• **Prompt**
Copy the data that follows, character for character, minus the pictures.
------------------------
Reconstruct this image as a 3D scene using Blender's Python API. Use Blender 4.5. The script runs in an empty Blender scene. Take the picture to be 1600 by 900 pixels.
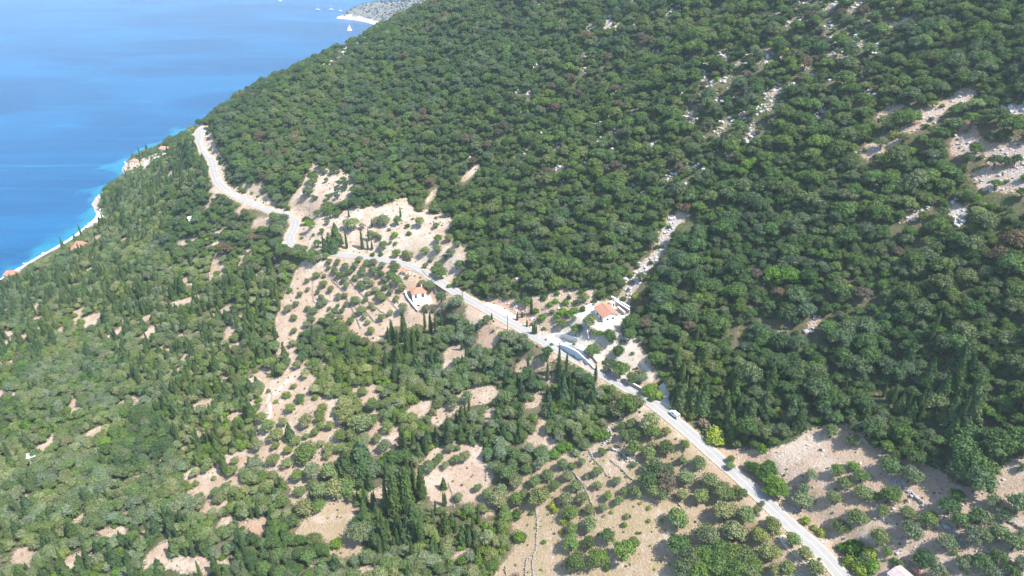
import bpy, bmesh, math, random
import numpy as np
from mathutils import Vector, Matrix, noise as mnoise

# ------------------------------------------------------------------ camera
SC = bpy.context.scene
COL = SC.collection
CAM_H, PITCH, FOC = 240.0, math.radians(30.0), 1067.0      # metres above the sea, tilt, focal length in px of 1600
cam_d = bpy.data.cameras.new('camera')
cam_d.sensor_width = 36.0
cam_d.lens = 36.0 * FOC / 1600.0
cam_d.clip_start = 1.0
cam_d.clip_end = 60000.0
cam = bpy.data.objects.new('camera', cam_d)
COL.objects.link(cam)
cam.location = (0, 0, CAM_H)
cam.rotation_euler = (math.radians(90) - PITCH, 0, 0)
SC.camera = cam

# ------------------------------------------------------------------ sky and sun
SUN_AZ, SUN_EL = math.radians(116.0), math.radians(57.0)     # azimuth clockwise from +Y
w = bpy.data.worlds.new('World')
SC.world = w
w.use_nodes = True
nt = w.node_tree
sky = nt.nodes.new('ShaderNodeTexSky')
sky.sky_type = 'NISHITA'
sky.sun_disc = False
sky.sun_elevation = SUN_EL
sky.sun_rotation = SUN_AZ
sky.air_density = 1.0
sky.dust_density = 0.6
nt.links.new(sky.outputs[0], nt.nodes['Background'].inputs[0])
nt.nodes['Background'].inputs[1].default_value = 0.15
sl = bpy.data.lights.new('sun', 'SUN')
sl.energy = 4.6
sl.angle = math.radians(0.5)
sl.color = (1.0, 0.955, 0.89)
sun = bpy.data.objects.new('sun', sl)
COL.objects.link(sun)
sdir = Vector((math.sin(SUN_AZ) * math.cos(SUN_EL), math.cos(SUN_AZ) * math.cos(SUN_EL), math.sin(SUN_EL)))
sun.rotation_euler = (-sdir).to_track_quat('-Z', 'Y').to_euler()
sun.location = sdir * 500
SC.view_settings.view_transform = 'Standard'
SC.view_settings.look = 'None'
SC.view_settings.exposure = 1.1
SC.view_settings.gamma = 1.0
SC.cycles.max_bounces = 6
SC.cycles.diffuse_bounces = 3
SC.cycles.glossy_bounces = 2
SC.cycles.transmission_bounces = 2
SC.cycles.volume_bounces = 1

rng = np.random.default_rng(11)
random.seed(5)
HAZE = 0.00014
CP, SP = math.cos(PITCH), math.sin(PITCH)

def ray(px, py):
    """direction of the line of sight through a picture point (1600 x 900)"""
    u = (np.asarray(px, float) - 800.0) / FOC
    v = (450.0 - np.asarray(py, float)) / FOC
    return np.stack([u, CP + v * SP, -SP + v * CP], -1)

def project(p):
    p = np.asarray(p, float)
    x, y, z = p[..., 0], p[..., 1], p[..., 2] - CAM_H
    d = y * CP - z * SP
    d = np.where(d < 1.0, 1.0, d)
    up = y * SP + z * CP
    return 800 + FOC * x / d, 450 - FOC * up / d, d

def at_z(px, py, z):
    d = ray(px, py)
    t = (CAM_H - z) / (-d[..., 2])
    return d * np.asarray(t)[..., None] + np.array([0, 0, CAM_H])

def at_t(px, py, t):
    return ray(px, py) * t + np.array([0, 0, CAM_H])

# ------------------------------------------------------------------ terrain height field
ROADPX = [(1400, 1000, 66), (1345, 940, 67), (1320, 905, 67), (1282, 862, 67.5), (1240, 825, 68), (1200, 787, 68.3), (1160, 749, 68.7), (1124, 718, 69),
          (1086, 684, 69.5), (1048, 652, 70), (1008, 622, 70), (965, 597, 70), (915, 569, 70), (870, 545, 70),
          (824, 519, 70), (780, 494, 70), (738, 471, 70), (705, 452, 70), (683, 438, 70), (655, 422, 70), (620, 410, 69.8),
          (580, 403.5, 69.5), (540, 399, 69), (508, 395, 68.6), (480, 390, 68.3), (457, 382, 68.1), (452, 372, 68), (458, 360, 68), (462, 348, 68), (455, 340, 68),
          (440, 334, 68), (422, 329, 68), (400, 321, 68.2), (375, 309, 68.5), (352, 297, 69), (340, 284, 69), (334, 268, 69), (330, 250, 69.3),
          (318, 239, 69.6), (314, 226, 70), (309.5, 213, 70), (312, 204, 70.3), (320, 198, 70.5)]
ROADW = np.array([at_z(a, b, c) for a, b, c in ROADPX])
ctrl = [tuple(p) for p in ROADW[::2]]
def rowz(py, lst):
    for px, t in lst:
        ctrl.append(tuple(at_t(px, py, t)))
rowz(0, [(800, 550), (1000, 460), (1200, 390), (1400, 350), (1600, 314)])
rowz(150, [(600, 505), (800, 430), (1000, 383), (1200, 343), (1400, 311), (1600, 281)])
rowz(300, [(500, 425), (600, 410), (800, 372), (1000, 338), (1200, 308), (1400, 281), (1600, 255)])
rowz(450, [(800, 327), (1000, 303), (1200, 280), (1400, 256), (1600, 232)])
rowz(500, [(948, 297)])
rowz(600, [(1200, 251), (1400, 233), (1600, 213)])
rowz(750, [(1400, 211), (1600, 195)])
rowz(900, [(1600, 180)])
rowz(900, [(1000, 217), (800, 226), (600, 233), (400, 239), (200, 244), (0, 248)])
rowz(750, [(1000, 238), (800, 254), (600, 265), (400, 275), (200, 283), (0, 290)])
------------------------
• **Expected answer**
Reconstruct this image as a 3D scene using Blender's Python API. Use Blender 4.5. The script runs in an empty Blender scene. Take the picture to be 1600 by 900 pixels.
import bpy, bmesh, math, random
import numpy as np
from mathutils import Vector, Matrix, noise as mnoise

# ------------------------------------------------------------------ camera
SC = bpy.context.scene
COL = SC.collection
CAM_H, PITCH, FOC = 240.0, math.radians(30.0), 1067.0      # metres above the sea, tilt, focal length in px of 1600
cam_d = bpy.data.cameras.new('camera')
cam_d.sensor_width = 36.0
cam_d.lens = 36.0 * FOC / 1600.0
cam_d.clip_start = 1.0
cam_d.clip_end = 60000.0
cam = bpy.data.objects.new('camera', cam_d)
COL.objects.link(cam)
cam.location = (0, 0, CAM_H)
cam.rotation_euler = (math.radians(90) - PITCH, 0, 0)
SC.camera = cam

# ------------------------------------------------------------------ sky and sun
SUN_AZ, SUN_EL = math.radians(116.0), math.radians(57.0)     # azimuth clockwise from +Y
w = bpy.data.worlds.new('World')
SC.world = w
w.use_nodes = True
nt = w.node_tree
sky = nt.nodes.new('ShaderNodeTexSky')
sky.sky_type = 'NISHITA'
sky.sun_disc = False
sky.sun_elevation = SUN_EL
sky.sun_rotation = SUN_AZ
sky.air_density = 1.0
sky.dust_density = 0.6
nt.links.new(sky.outputs[0], nt.nodes['Background'].inputs[0])
nt.nodes['Background'].inputs[1].default_value = 0.15
sl = bpy.data.lights.new('sun', 'SUN')
sl.energy = 4.6
sl.angle = math.radians(0.5)
sl.color = (1.0, 0.955, 0.89)
sun = bpy.data.objects.new('sun', sl)
COL.objects.link(sun)
sdir = Vector((math.sin(SUN_AZ) * math.cos(SUN_EL), math.cos(SUN_AZ) * math.cos(SUN_EL), math.sin(SUN_EL)))
sun.rotation_euler = (-sdir).to_track_quat('-Z', 'Y').to_euler()
sun.location = sdir * 500
SC.view_settings.view_transform = 'Standard'
SC.view_settings.look = 'None'
SC.view_settings.exposure = 1.1
SC.view_settings.gamma = 1.0
SC.cycles.max_bounces = 6
SC.cycles.diffuse_bounces = 3
SC.cycles.glossy_bounces = 2
SC.cycles.transmission_bounces = 2
SC.cycles.volume_bounces = 1

rng = np.random.default_rng(11)
random.seed(5)
HAZE = 0.00014
CP, SP = math.cos(PITCH), math.sin(PITCH)

def ray(px, py):
    """direction of the line of sight through a picture point (1600 x 900)"""
    u = (np.asarray(px, float) - 800.0) / FOC
    v = (450.0 - np.asarray(py, float)) / FOC
    return np.stack([u, CP + v * SP, -SP + v * CP], -1)

def project(p):
    p = np.asarray(p, float)
    x, y, z = p[..., 0], p[..., 1], p[..., 2] - CAM_H
    d = y * CP - z * SP
    d = np.where(d < 1.0, 1.0, d)
    up = y * SP + z * CP
    return 800 + FOC * x / d, 450 - FOC * up / d, d

def at_z(px, py, z):
    d = ray(px, py)
    t = (CAM_H - z) / (-d[..., 2])
    return d * np.asarray(t)[..., None] + np.array([0, 0, CAM_H])

def at_t(px, py, t):
    return ray(px, py) * t + np.array([0, 0, CAM_H])

# ------------------------------------------------------------------ terrain height field
ROADPX = [(1400, 1000, 66), (1345, 940, 67), (1320, 905, 67), (1282, 862, 67.5), (1240, 825, 68), (1200, 787, 68.3), (1160, 749, 68.7), (1124, 718, 69),
          (1086, 684, 69.5), (1048, 652, 70), (1008, 622, 70), (965, 597, 70), (915, 569, 70), (870, 545, 70),
          (824, 519, 70), (780, 494, 70), (738, 471, 70), (705, 452, 70), (683, 438, 70), (655, 422, 70), (620, 410, 69.8),
          (580, 403.5, 69.5), (540, 399, 69), (508, 395, 68.6), (480, 390, 68.3), (457, 382, 68.1), (452, 372, 68), (458, 360, 68), (462, 348, 68), (455, 340, 68),
          (440, 334, 68), (422, 329, 68), (400, 321, 68.2), (375, 309, 68.5), (352, 297, 69), (340, 284, 69), (334, 268, 69), (330, 250, 69.3),
          (318, 239, 69.6), (314, 226, 70), (309.5, 213, 70), (312, 204, 70.3), (320, 198, 70.5)]
ROADW = np.array([at_z(a, b, c) for a, b, c in ROADPX])
ctrl = [tuple(p) for p in ROADW[::2]]
def rowz(py, lst):
    for px, t in lst:
        ctrl.append(tuple(at_t(px, py, t)))
rowz(0, [(800, 550), (1000, 460), (1200, 390), (1400, 350), (1600, 314)])
rowz(150, [(600, 505), (800, 430), (1000, 383), (1200, 343), (1400, 311), (1600, 281)])
rowz(300, [(500, 425), (600, 410), (800, 372), (1000, 338), (1200, 308), (1400, 281), (1600, 255)])
rowz(450, [(800, 327), (1000, 303), (1200, 280), (1400, 256), (1600, 232)])
rowz(500, [(948, 297)])
rowz(600, [(1200, 251), (1400, 233), (1600, 213)])
rowz(750, [(1400, 211), (1600, 195)])
rowz(900, [(1600, 180)])
rowz(900, [(1000, 217), (800, 226), (600, 233), (400, 239), (200, 244), (0, 248)])
rowz(750, [(1000, 238), (800, 254), (600, 265), (400, 275), (200, 283), (0, 290)])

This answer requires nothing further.